▸ What is needed: Quote word for word the lines below, beginning with the first and ending with the one that has "(1, .20, .02), size=.1)". Drop the pictures.

▸ Material:
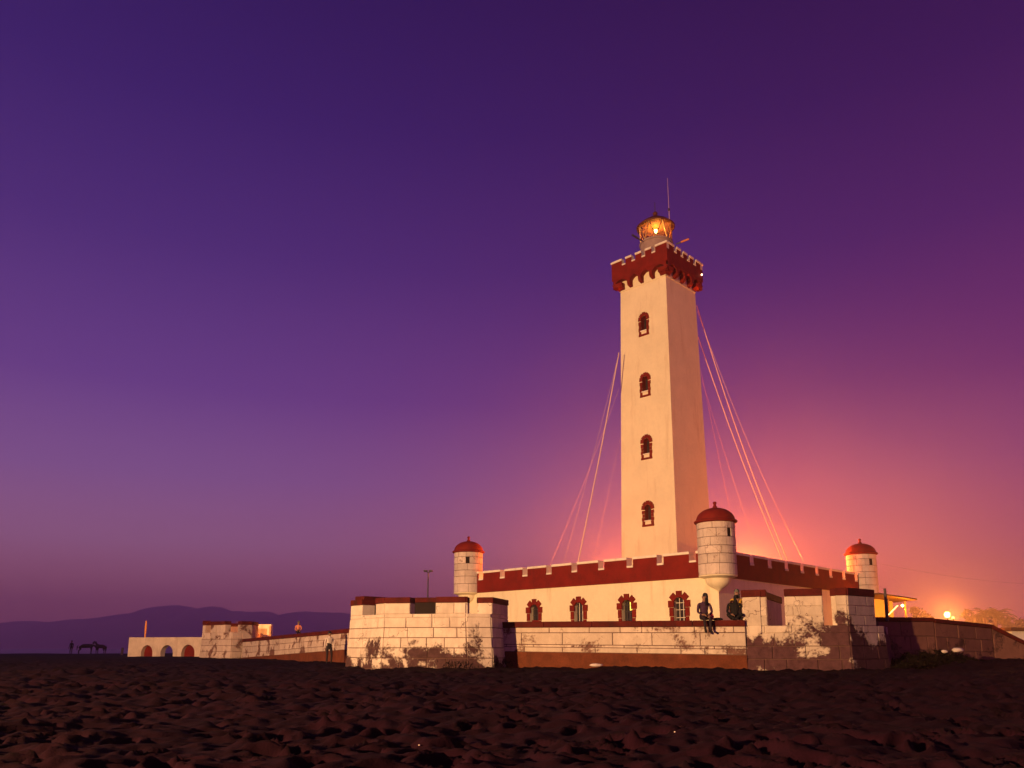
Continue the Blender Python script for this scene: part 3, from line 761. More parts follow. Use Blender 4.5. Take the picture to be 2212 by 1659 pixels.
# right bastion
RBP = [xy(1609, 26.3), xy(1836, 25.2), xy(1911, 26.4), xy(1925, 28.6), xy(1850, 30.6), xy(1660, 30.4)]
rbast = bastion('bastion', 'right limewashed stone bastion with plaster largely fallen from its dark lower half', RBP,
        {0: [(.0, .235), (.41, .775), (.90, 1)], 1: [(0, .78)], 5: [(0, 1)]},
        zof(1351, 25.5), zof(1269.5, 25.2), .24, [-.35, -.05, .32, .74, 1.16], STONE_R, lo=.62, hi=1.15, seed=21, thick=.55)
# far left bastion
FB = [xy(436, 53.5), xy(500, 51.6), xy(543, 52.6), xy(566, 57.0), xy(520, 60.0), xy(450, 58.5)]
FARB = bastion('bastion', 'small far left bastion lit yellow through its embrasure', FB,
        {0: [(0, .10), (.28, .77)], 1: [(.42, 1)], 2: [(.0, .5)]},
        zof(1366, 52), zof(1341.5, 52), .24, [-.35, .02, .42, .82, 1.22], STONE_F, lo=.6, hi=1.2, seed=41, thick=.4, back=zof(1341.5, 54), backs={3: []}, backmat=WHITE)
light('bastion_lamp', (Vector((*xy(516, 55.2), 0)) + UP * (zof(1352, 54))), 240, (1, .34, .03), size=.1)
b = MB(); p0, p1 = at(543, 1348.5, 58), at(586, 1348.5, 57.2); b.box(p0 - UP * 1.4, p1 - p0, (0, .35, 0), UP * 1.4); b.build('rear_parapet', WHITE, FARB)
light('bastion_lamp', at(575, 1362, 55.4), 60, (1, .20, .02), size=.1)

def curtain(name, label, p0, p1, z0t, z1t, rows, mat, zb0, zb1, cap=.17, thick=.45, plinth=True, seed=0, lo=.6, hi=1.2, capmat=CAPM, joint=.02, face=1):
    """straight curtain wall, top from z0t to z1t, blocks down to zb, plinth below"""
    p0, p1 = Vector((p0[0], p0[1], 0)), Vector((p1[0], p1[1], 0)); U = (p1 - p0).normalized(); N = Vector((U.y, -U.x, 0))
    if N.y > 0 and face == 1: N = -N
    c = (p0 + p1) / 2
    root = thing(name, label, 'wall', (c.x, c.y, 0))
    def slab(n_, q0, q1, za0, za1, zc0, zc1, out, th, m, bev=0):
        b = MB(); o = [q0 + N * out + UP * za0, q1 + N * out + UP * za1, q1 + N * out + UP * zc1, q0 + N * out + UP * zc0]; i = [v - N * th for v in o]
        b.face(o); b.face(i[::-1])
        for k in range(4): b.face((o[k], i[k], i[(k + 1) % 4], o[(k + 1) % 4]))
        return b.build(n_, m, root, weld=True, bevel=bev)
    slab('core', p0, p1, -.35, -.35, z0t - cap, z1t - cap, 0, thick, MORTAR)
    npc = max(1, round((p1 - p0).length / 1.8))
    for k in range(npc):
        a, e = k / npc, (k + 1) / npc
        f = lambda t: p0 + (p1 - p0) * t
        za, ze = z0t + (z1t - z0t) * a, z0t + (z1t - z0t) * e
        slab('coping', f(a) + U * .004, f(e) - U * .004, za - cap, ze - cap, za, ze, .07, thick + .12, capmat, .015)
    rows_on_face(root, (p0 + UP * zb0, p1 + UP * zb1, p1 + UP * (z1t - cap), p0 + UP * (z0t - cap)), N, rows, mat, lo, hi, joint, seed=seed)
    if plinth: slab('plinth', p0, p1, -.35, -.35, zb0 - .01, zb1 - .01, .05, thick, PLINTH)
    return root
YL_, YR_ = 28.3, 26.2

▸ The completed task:
Continue the Blender Python script for this scene: part 3, from line 761. More parts follow. Use Blender 4.5. Take the picture to be 2212 by 1659 pixels.
# right bastion
RBP = [xy(1609, 26.3), xy(1836, 25.2), xy(1911, 26.4), xy(1925, 28.6), xy(1850, 30.6), xy(1660, 30.4)]
rbast = bastion('bastion', 'right limewashed stone bastion with plaster largely fallen from its dark lower half', RBP,
        {0: [(.0, .235), (.41, .775), (.90, 1)], 1: [(0, .78)], 5: [(0, 1)]},
        zof(1351, 25.5), zof(1269.5, 25.2), .24, [-.35, -.05, .32, .74, 1.16], STONE_R, lo=.62, hi=1.15, seed=21, thick=.55)
# far left bastion
FB = [xy(436, 53.5), xy(500, 51.6), xy(543, 52.6), xy(566, 57.0), xy(520, 60.0), xy(450, 58.5)]
FARB = bastion('bastion', 'small far left bastion lit yellow through its embrasure', FB,
        {0: [(0, .10), (.28, .77)], 1: [(.42, 1)], 2: [(.0, .5)]},
        zof(1366, 52), zof(1341.5, 52), .24, [-.35, .02, .42, .82, 1.22], STONE_F, lo=.6, hi=1.2, seed=41, thick=.4, back=zof(1341.5, 54), backs={3: []}, backmat=WHITE)
light('bastion_lamp', (Vector((*xy(516, 55.2), 0)) + UP * (zof(1352, 54))), 240, (1, .34, .03), size=.1)
b = MB(); p0, p1 = at(543, 1348.5, 58), at(586, 1348.5, 57.2); b.box(p0 - UP * 1.4, p1 - p0, (0, .35, 0), UP * 1.4); b.build('rear_parapet', WHITE, FARB)
light('bastion_lamp', at(575, 1362, 55.4), 60, (1, .20, .02), size=.1)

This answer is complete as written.